Jumlah ini setara 70% populasi Lebanon 6,7 juta jiwa.
"UNICEF memperkirakan, sebagian besar pemompaan air secara bertahap akan berhenti di seluruh negeri dalam empat hingga enam minggu ke depan," ungkap badan PBB tersebut, seperti dikutip Reuters.
Krisis ini diciptakan oleh ekonomi Lebanon yang terus memburuk, mendorong lebih dari separuh penduduknya masuk ke dalam kemiskinan.
Kurang dari 2 tahun saja, mata uang Lebanon kehilangan lebih dari 90% nilainya.
Barang-barang pokok mulai dari bahan bakar dan obat-obatan sangat langka di pasaran selama beberapa tahun terakhir.
UNICEF mewanti-wanti jika sistem pasokan air publik runtuh maka biaya air bisa melonjak 200% per bulan.
Hal ini karena air didapat dari pemasok swasta.
"Jika tindakan penting tidak segera diambil, rumah sakit, sekolah, dan fasilitas umum penting tidak akan dapat berfungsi," kata Perwakilan UNICEF di Lebanon, Yukie Mokuo.
Menurut hitung-hitungan UNICEF, Lebanon setidaknya membutuhkan sekitar US$ 40 juta per tahun untuk mengamankan tingkat minimum bahan bakar, klorin, suku cadang, dan pemeliharaan yang diperlukan untuk menjaga sistem pengairan yang kritis agar tetap beroperasi.
Bank Dunia menyebut Lebanon tengah mengalami krisis ekonomi terburuk di dunia sejak 1850-an.
Trading Economics menyebut ekonomi Lebanon berkontraksi (negatif) 20,3% tahun 2021 ini.
"Kontraksi brutal seperti ini biasanya terjadi dalam konflik atau perang," kata Bank Dunia dalam laporannya menyebut Lebanon.
Mata uang lokal bahkan jatuh ke rekor terendah terhadap dolar.
Pound Lebanon dijual dengan rekor 19.500 terhadap dolar AS, kurang dari sepersepuluh kurs resminya, di pasar gelap.
Cadangan mata uang asing Lebanon menipis.
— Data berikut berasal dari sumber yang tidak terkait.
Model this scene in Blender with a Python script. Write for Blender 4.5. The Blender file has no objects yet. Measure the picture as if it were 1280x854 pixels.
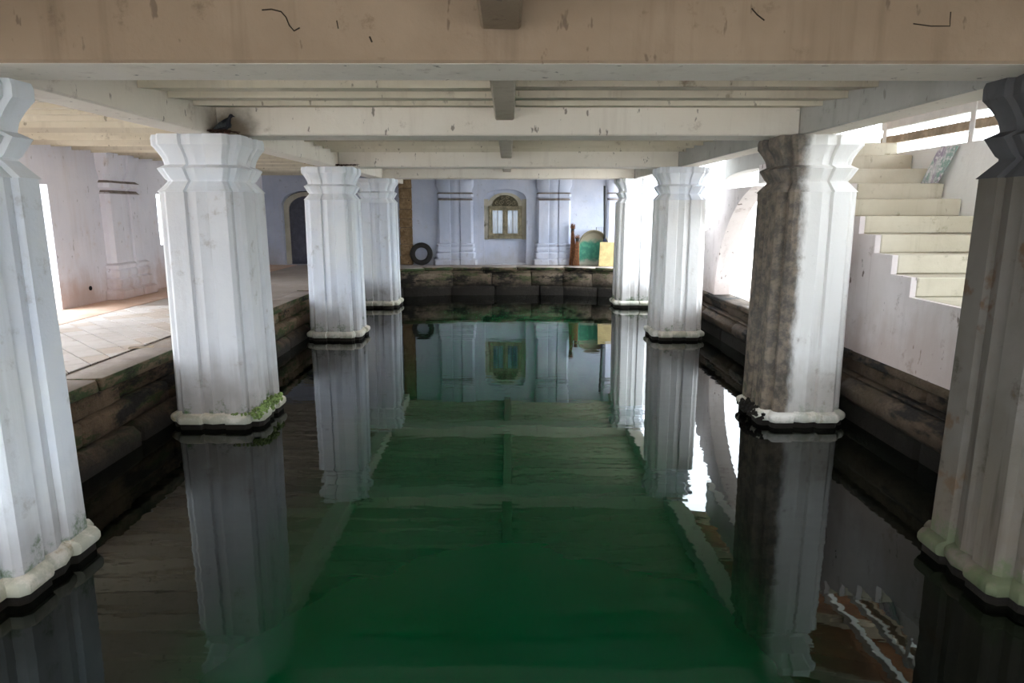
import bpy, bmesh, math, random
from mathutils import Vector, Matrix, noise as mnoise
random.seed(7)
R = math.radians
S = bpy.context.scene
COL = S.collection

# ------------------------------------------------------------------ camera, sky, exposure
cam = bpy.data.cameras.new('camera'); camo = bpy.data.objects.new('camera', cam); COL.objects.link(camo)
cam.sensor_width = 36.0; cam.sensor_fit = 'HORIZONTAL'; cam.lens = 846.0 / 1280.0 * 36.0
cam.clip_start = 0.05; cam.clip_end = 300
camo.location = (0, 0, 2.0); camo.rotation_euler = (R(90 - 10.89), 0, R(-0.27))
S.camera = camo
w = bpy.data.worlds.new('world'); S.world = w; w.use_nodes = True
bg = w.node_tree.nodes['Background']
bg.inputs['Color'].default_value = (0.84, 0.92, 1.0, 1); bg.inputs['Strength'].default_value = 8.4
S.view_settings.view_transform = 'Standard'; S.view_settings.look = 'None'
S.view_settings.gamma = 1.0; S.view_settings.use_curve_mapping = False
S.view_settings.exposure = 0.75
S.cycles.use_denoising = True
S.cycles.max_bounces = 10; S.cycles.diffuse_bounces = 6; S.cycles.glossy_bounces = 4
S.cycles.sample_clamp_indirect = 12.0

# ------------------------------------------------------------------ helpers: meshes
class MB:
    def __init__(s): s.v = []; s.f = []
    def add(s, vs, fs):
        n = len(s.v); s.v += [tuple(p) for p in vs]; s.f += [tuple(i + n for i in f) for f in fs]; return s
    def box(s, x0, x1, y0, y1, z0, z1, c=0.0, j=0.0, T=None):
        lo = (x0, y0, z0); hi = (x1, y1, z1)
        if c <= 0:
            vs = [(x, y, z) for x in (x0, x1) for y in (y0, y1) for z in (z0, z1)]
            if T: vs = [T(p) for p in vs]
            return s.add(vs, [(0, 1, 3, 2), (4, 6, 7, 5), (0, 4, 5, 1), (2, 3, 7, 6), (0, 2, 6, 4), (1, 5, 7, 3)])
        idx = {}; vs = []
        for k in range(8):
            sg = ((k >> 2) & 1, (k >> 1) & 1, k & 1)
            jj = [random.uniform(-j, j) for _ in range(3)]
            for a in range(3):
                p = []
                for b in range(3):
                    base = (lo, hi)[sg[b]][b]
                    if b != a: base += c if sg[b] == 0 else -c
                    p.append(base + jj[b])
                idx[(sg, a)] = len(vs); vs.append(T(p) if T else tuple(p))
        fs = []
        for a in range(3):
            o = [b for b in range(3) if b != a]
            for t in (0, 1):
                q = []
                for (u, v) in ((0, 0), (1, 0), (1, 1), (0, 1)):
                    sg = [0, 0, 0]; sg[a] = t; sg[o[0]] = u; sg[o[1]] = v
                    q.append(idx[(tuple(sg), a)])
                fs.append(tuple(q))
            for u in (0, 1):
                for v in (0, 1):
                    A = [0, 0, 0]; A[o[0]] = u; A[o[1]] = v; B = list(A); B[a] = 1
                    A = tuple(A); B = tuple(B)
                    fs.append((idx[(A, o[0])], idx[(B, o[0])], idx[(B, o[1])], idx[(A, o[1])]))
        for k in range(8):
            sg = ((k >> 2) & 1, (k >> 1) & 1, k & 1); fs.append((idx[(sg, 0)], idx[(sg, 1)], idx[(sg, 2)]))
        return s.add(vs, fs)
    def rings(s, rs, cap0=True, cap1=True, closed=True):
        n = len(rs[0]); vs = [p for r in rs for p in r]; fs = []
        m = n if closed else n - 1
        for i in range(len(rs) - 1):
            for k in range(m):
                fs.append((i * n + k, i * n + (k + 1) % n, (i + 1) * n + (k + 1) % n, (i + 1) * n + k))
        if cap0: fs.append(tuple(range(n)))
        if cap1: fs.append(tuple((len(rs) - 1) * n + k for k in range(n)))
        return s.add(vs, fs)
    def tube(s, pts, r, n=6):
        pts = [Vector(p) for p in pts]; rs = []
        for i, p in enumerate(pts):
            d = (pts[min(i + 1, len(pts) - 1)] - pts[max(i - 1, 0)]).normalized()
            a = d.orthogonal().normalized() if i == 0 else (a - d * a.dot(d)).normalized()
            b = d.cross(a); q = r[i] if isinstance(r, (list, tuple)) else r
            rs.append([tuple(p + (a * math.cos(t) + b * math.sin(t)) * q) for t in [2 * math.pi * k / n for k in range(n)]])
        return s.rings(rs)
    def prism(s, poly, f0, f1):
        return s.rings([[f0(*p) for p in poly], [f1(*p) for p in poly]])
    def lump(s, c, r, sc=(1, 1, 1), j=.25, sub=1):
        b = bmesh.new(); bmesh.ops.create_icosphere(b, subdivisions=sub, radius=r)
        vs = [(c[0] + v.co.x * sc[0] * (1 + random.uniform(-j, j)), c[1] + v.co.y * sc[1] * (1 + random.uniform(-j, j)), c[2] + v.co.z * sc[2] * (1 + random.uniform(-j, j))) for v in b.verts]
        fs = [tuple(v.index for v in f.verts) for f in b.faces]; b.free()
        return s.add(vs, fs)
    def mesh(s, name, smooth=None, weld=False):
        me = bpy.data.meshes.new(name); me.from_pydata(s.v, [], s.f)
        b = bmesh.new(); b.from_mesh(me)
        if weld: bmesh.ops.remove_doubles(b, verts=b.verts, dist=1e-4)
        bmesh.ops.recalc_face_normals(b, faces=b.faces); b.to_mesh(me); b.free()
        if smooth:
            me.polygons.foreach_set('use_smooth', [True] * len(me.polygons)); me.set_sharp_from_angle(angle=R(smooth))
        me.update(); return me
    def build(s, name, m, parent=None, smooth=None, weld=False, loc=None):
        me = s.mesh(name, smooth, weld); me.materials.append(m)
        return link(name, me, parent, loc)

def link(name, data, parent=None, loc=None):
    o = bpy.data.objects.new(name, data); COL.objects.link(o)
    if parent: o.parent = parent
    if loc: o.location = loc
    return o
def tag(o, label=None, cat=None, group=None, kind=None):
    for k, v in (('label', label), ('category', cat), ('group', group), ('kind', kind)):
        if v: o[k] = v
    return o
def thing(name, label, cat, loc=(0, 0, 0), rz=0, group=None):
    o = link(name, None, None, loc); o.rotation_euler = (0, 0, rz); o.empty_display_size = .2
    return tag(o, label, cat, group)
def struct(o): o['kind'] = 'structure'; return o

# ------------------------------------------------------------------ helpers: materials
class NT:
    def __init__(s, name):
        s.m = bpy.data.materials.new(name); s.m.use_nodes = True; s.t = s.m.node_tree
        s.b = s.t.nodes['Principled BSDF']; g = s.t.nodes.new('ShaderNodeNewGeometry')
        s.pos = g.outputs['Position']; s.nor = g.outputs['Normal']
    def n(s, kind): return s.t.nodes.new(kind)
    def l(s, a, b): s.t.links.new(a, b)
    def put(s, sock, v):
        if hasattr(v, 'is_output'): s.l(v, sock)
        else: sock.default_value = v
    def vec(s, scale, off=(0, 0, 0)):
        m = s.n('ShaderNodeMapping'); s.l(s.pos, m.inputs['Vector'])
        m.inputs['Scale'].default_value = scale if isinstance(scale, tuple) else (scale,) * 3
        m.inputs['Location'].default_value = off; return m.outputs[0]
    def noise(s, scale, detail=5, rough=.6, off=(0, 0, 0), dist=0):
        k = s.n('ShaderNodeTexNoise'); s.l(s.vec(scale, off), k.inputs['Vector'])
        k.inputs['Scale'].default_value = 1; k.inputs['Detail'].default_value = detail
        k.inputs['Roughness'].default_value = rough; k.inputs['Distortion'].default_value = dist
        return k.outputs['Fac']
    def voro(s, scale, feature='DISTANCE_TO_EDGE', off=(0, 0, 0)):
        k = s.n('ShaderNodeTexVoronoi'); k.feature = feature; s.l(s.vec(scale, off), k.inputs['Vector'])
        k.inputs['Scale'].default_value = 1; return k.outputs['Distance']
    def ramp(s, v, a, b):
        k = s.n('ShaderNodeMapRange'); k.interpolation_type = 'SMOOTHSTEP'; s.put(k.inputs['Value'], v)
        k.inputs['From Min'].default_value = a; k.inputs['From Max'].default_value = b; return k.outputs['Result']
    def math(s, op, a, b=0.0):
        k = s.n('ShaderNodeMath'); k.operation = op; s.put(k.inputs[0], a); s.put(k.inputs[1], b); return k.outputs[0]
    def xyz(s):
        k = s.n('ShaderNodeSeparateXYZ'); s.l(s.pos, k.inputs[0]); return k.outputs
    def mix(s, fac, a, b):
        k = s.n('ShaderNodeMix'); k.data_type = 'RGBA'; s.put(k.inputs['Factor'], fac)
        for sock, v in ((k.inputs[6], a), (k.inputs[7], b)):
            if isinstance(v, tuple): v = v + (1,) if len(v) == 3 else v
            s.put(sock, v)
        return k.outputs[2]
    def done(s, col, rough=.85, bump=None, bs=.3, bd=.02, spec=.3):
        if isinstance(col, tuple): col = col + (1,)
        s.put(s.b.inputs['Base Color'], col); s.put(s.b.inputs['Roughness'], rough)
        s.b.inputs['Specular IOR Level'].default_value = spec
        if bump is not None:
            k = s.n('ShaderNodeBump'); k.inputs['Strength'].default_value = bs; k.inputs['Distance'].default_value = bd
            s.l(bump, k.inputs['Height']); s.l(k.outputs[0], s.b.inputs['Normal'])
        return s.m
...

Inflasi makanan mencapai 400%.
Kini, kekurangan uang di negara itu berdampak pada pasokan obat-obatan dan energi.
Apotek melakukan pemogokan karena kekurangan obat yang disebabkan kegagalan membayar importir asing.
"80% apotek tutup di Beirut dan kota-kota besar," kata Ali Safa, anggota asosiasi, dikutip AFP, Senin (12/7/2021).
Kekurangan bahan bakar menyebabkan pembangkit listrik utama negara mati total.
Kapal-kapal minyak dan gas menolak bongkar muatan sebelum pembayaran ditransfer ke rekening dalam mata uang dolar.
Selama beberapa puluh tahun, warga hanya menerima listrik 2 jam sehari yang dijatah.
"Pasokan listrik telah terputus di seluruh wilayah Lebanon tanpa batas," kata seorang warga dikutip BBC.
Air pun kini tak mudah lagi didapat, di mana warga mendapat penjatahan air.
Stasiun pompa ditenagai oleh diesel, dan kekurangan pasokan yang mereka butuhkan untuk berfungsi.
Mengutip mantan penasihat kementerian keuangan negara itu, Henri Chaoul, Lebanon kini seperti berada dalam 'kereta api menuju ke neraka'.
"Yang akan mencapai stasiun akhir," katanya ke CNBC Internasional.
Negara berpenduduk 7 juta orang itu disebut salah manajemen.
Padahal ini bukan krisis pertama, karena Lebanon pernah mengalami krisis serupa akibat perang saudara dari 1975 hingga 1990.